Frau Abgeordnete, lassen Sie eine Zwischenfrage der Abgeordneten Frau Vopel zu?

Ja, sicherlich.

Frau Nitzpon, können Sie mir einmal sagen, für wen oder für was wir hier Wahlkampf machen sollen, wir sind unter uns.

Ja, das weiß ich nicht.

(Unruhe bei der CDU)

Die Presse ist natürlich auch noch da, aber Sie hätten dann erst recht nicht diesen Antrag vorziehen sollen.
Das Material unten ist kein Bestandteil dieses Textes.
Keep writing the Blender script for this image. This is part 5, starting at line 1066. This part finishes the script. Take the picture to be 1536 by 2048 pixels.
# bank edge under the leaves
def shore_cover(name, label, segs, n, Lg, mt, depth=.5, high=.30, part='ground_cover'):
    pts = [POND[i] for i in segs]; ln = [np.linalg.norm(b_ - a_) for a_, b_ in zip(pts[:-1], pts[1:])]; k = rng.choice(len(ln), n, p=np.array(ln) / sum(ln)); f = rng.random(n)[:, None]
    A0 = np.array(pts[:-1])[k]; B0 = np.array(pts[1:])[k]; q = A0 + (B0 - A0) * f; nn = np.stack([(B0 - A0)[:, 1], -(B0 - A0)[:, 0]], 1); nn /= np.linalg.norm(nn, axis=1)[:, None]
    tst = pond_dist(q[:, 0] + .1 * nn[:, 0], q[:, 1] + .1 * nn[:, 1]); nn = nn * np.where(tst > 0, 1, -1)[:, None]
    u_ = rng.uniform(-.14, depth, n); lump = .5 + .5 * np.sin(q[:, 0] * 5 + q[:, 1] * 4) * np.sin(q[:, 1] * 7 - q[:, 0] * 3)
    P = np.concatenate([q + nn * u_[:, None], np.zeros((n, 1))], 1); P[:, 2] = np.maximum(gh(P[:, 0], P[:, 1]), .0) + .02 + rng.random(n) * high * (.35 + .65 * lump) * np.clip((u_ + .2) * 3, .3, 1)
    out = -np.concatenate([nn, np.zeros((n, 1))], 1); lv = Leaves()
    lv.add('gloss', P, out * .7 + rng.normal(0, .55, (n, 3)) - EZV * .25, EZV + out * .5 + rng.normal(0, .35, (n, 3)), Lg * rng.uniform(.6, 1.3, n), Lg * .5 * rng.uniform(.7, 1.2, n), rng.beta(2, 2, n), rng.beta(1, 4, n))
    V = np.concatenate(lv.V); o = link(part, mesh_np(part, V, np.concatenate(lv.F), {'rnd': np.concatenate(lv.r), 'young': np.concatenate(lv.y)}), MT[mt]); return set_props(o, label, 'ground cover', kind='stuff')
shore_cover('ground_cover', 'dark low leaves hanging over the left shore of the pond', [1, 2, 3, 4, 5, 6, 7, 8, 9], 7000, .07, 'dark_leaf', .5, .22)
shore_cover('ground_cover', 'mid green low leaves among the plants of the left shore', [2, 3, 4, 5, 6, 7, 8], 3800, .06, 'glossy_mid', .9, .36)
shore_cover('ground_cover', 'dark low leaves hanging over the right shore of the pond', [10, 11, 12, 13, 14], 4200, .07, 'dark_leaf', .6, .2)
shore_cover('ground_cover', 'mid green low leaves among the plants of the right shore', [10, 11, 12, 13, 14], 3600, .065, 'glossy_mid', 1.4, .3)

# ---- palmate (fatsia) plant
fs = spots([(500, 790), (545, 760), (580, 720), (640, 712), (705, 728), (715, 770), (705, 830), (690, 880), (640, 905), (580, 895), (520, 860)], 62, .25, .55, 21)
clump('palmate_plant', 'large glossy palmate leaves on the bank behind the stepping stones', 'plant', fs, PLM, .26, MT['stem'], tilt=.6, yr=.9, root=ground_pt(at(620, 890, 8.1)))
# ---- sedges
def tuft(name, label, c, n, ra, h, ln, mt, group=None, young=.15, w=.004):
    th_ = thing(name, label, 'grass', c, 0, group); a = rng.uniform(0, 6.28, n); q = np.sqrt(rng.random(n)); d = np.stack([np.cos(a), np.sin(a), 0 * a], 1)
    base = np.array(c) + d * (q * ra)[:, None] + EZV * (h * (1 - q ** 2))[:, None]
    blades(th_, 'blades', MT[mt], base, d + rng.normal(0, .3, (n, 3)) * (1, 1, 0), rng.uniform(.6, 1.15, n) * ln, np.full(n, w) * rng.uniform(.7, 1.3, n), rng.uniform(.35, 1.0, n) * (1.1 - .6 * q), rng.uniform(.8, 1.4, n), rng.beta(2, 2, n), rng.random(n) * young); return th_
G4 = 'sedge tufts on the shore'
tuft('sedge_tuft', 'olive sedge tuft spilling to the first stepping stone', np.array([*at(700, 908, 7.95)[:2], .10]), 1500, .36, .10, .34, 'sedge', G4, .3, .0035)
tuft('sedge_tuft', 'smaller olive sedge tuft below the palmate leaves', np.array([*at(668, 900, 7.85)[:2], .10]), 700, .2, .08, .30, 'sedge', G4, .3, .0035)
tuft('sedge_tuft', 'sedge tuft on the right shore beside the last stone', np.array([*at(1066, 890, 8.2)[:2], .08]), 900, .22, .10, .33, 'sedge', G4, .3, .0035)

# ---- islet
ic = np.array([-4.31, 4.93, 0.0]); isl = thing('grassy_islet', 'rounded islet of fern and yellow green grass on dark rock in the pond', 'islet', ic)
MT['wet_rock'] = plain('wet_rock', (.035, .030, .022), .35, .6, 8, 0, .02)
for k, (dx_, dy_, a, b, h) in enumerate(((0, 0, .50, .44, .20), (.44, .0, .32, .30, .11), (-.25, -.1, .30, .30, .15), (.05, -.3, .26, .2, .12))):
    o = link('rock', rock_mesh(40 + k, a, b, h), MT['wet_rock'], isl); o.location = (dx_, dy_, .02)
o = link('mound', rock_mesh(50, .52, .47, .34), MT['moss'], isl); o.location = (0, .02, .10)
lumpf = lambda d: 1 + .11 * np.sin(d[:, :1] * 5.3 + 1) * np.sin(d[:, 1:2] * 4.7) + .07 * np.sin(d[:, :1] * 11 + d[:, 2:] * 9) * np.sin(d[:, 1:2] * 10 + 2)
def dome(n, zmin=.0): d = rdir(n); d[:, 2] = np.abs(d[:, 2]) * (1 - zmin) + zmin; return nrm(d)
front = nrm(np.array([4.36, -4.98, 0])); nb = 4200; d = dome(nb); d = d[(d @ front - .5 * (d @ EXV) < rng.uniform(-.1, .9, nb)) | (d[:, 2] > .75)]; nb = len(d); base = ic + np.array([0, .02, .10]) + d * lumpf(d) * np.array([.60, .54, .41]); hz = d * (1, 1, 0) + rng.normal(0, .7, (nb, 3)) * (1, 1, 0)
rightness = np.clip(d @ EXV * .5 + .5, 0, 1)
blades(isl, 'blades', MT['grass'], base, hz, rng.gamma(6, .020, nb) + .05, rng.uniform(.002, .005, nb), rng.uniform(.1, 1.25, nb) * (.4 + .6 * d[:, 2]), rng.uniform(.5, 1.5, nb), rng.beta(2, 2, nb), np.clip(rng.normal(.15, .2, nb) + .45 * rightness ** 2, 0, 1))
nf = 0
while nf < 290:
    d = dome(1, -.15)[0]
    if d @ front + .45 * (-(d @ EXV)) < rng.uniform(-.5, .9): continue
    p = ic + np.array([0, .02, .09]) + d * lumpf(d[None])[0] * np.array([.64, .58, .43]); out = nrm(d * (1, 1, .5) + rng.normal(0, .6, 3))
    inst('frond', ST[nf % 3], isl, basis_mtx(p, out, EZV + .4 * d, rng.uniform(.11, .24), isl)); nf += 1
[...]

Für mich ist das eindeutig ein Antrag in Sachen Wahlkampffragen.

(Beifall bei der PDS)

Gestatten Sie mir, einen Satz aus Ihrem eigenen Zukunftsprogramm für Thüringen der CDU zu zitieren. "Arbeit bedeutet mehr als Erwerbschancen, Arbeit bedeutet Selbstwertgefühl, Sinnerfüllung und Lebensperspektive."

(Beifall Abg. T. Kretschmer, CDU)

Herr Kretschmer, Sie klatschen zu Recht und, Frau Tasch, Ihnen muss ich sagen, Ihnen geht es auch nur besser, mir auch, ich stimme Ihnen da zu, weil Sie einen Vollzeitjob haben, der noch dazu so gut bezahlt wird. In der DGBStudie werden alle Frauen beleuchtet und es gibt Frauen in Thüringen, denen geht es eben nicht so. Diese Fakten wurden in dieser DGB-Studie aufgeführt. Das können Sie nicht abstreiten, weil es Ihnen besser geht, dass es vielleicht allen Frauen in Thüringen besser geht.

(Beifall bei der PDS)

In dieser DGB-Studie wird nämlich dokumentiert, dass seit 1991 dramatisch, Frau Tasch, die Arbeits- und Einkommensbedingungen von Frauen im Freistaat Thüringen verschlechtert wurden. Ich bin froh, dass es erstmals auch eine Studie gibt, die sich ausschließlich nur auf Thüringer Frauen bezieht, denn dann kann die Landesregierung endlich einmal auch Schlussfolgerungen für Thüringen ziehen, sie bezieht sich ansonsten nur immer auf irgendwelche Studien oder wie auch immer oder wie es in anderen Ländern ist.

(Zwischenruf Abg. Groß, CDU: Sie beziehen sich auch auf eine...)

Ich denke, es wird Zeit, dass eben einmal die Lage in Thüringen hier auf den Tisch kommt. Ich bin dem DGB dafür eigentlich dankbar.